Le Liban mène une politique hostile à cet afflux. Cette hostilité est historique, et le pays n’a ainsi jamais ratifié la convention de Genève de 1951 sur les droits des réfugiés. Le Liban a refusé de construire des camps de réfugiés pour éviter de réitérer l’expérience des camps palestiniens, laissant les populations syriennes entrées sur son territoire à la charge des ONG présentes.
Le Liban dans le jeu des grandes puissances
Le Liban attise les convoitises et il se retrouve aujourd’hui au cœur des tensions du Moyen-Orient, et particulièrement de la rivalité entre l’Iran et l’Arabie Saoudite.
L’échiquier politique libanais est structuré par l’appartenance confessionnelle, mais un mouvement d’alliance oppose les partis politiques selon leur amitié à l’Iran via la Syrie.
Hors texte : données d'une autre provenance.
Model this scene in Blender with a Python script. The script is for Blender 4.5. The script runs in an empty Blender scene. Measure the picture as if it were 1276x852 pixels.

Le mouvement du 8 mars (du nom de la manifestation de 2005 contre l’occupation syrienne) dont fait partie le courant du Futur du premier ministre Saad Hariri, est directement hostile au régime alaouite et à son allié iranien ; le mouvement du 14 mars (du nom de la contre-manifestation organisée en soutien à la Syrie) dont fait partie le Hezbollah et le président Michel Aoun, soutient pour sa part, même discrètement, la République Islamique d’Iran.
La pièce maîtresse de la République Islamique au Liban est le Hezbollah – fondé avec les subsides iraniens durant la guerre civile en 1982 – qui reconnaît explicitement le leadership spirituel du guide iranien (Khomeiny puis Khamenei). Le Hezbollah est aujourd’hui la première force militaire du Liban (devant l’armée libanaise), il contrôle une large part du territoire (le Sud et la Bekaa) et exerce une influence sans comparaison sur la vie politique libanaise.
Le parti de Dieu[3] est une pièce maîtresse de la République Islamique à toutes les échelles de l’échiquier moyen-oriental. Outre son influence sur la vie politique intérieure libanaise, le mouvement est un élément central de la capacité de projection militaire de l’Iran. Présent en Syrie aux côtés du régime syrien depuis 2013, la survie du régime lui est en grande partie due, il est aussi implanté en Irak, au Bahreïn et au Yémen aux côtés des milices chiites.
L’Arabie Saoudite tente depuis l’arrivée de Mohammed Ben Salman de contrer l’influence grandissante de l’Iran. Au Liban, cette offensive s’est manifestée en novembre 2017 par la mise ne détention de Saad Hariri, Premier ministre libanais et détenteur de la nationalité saoudienne.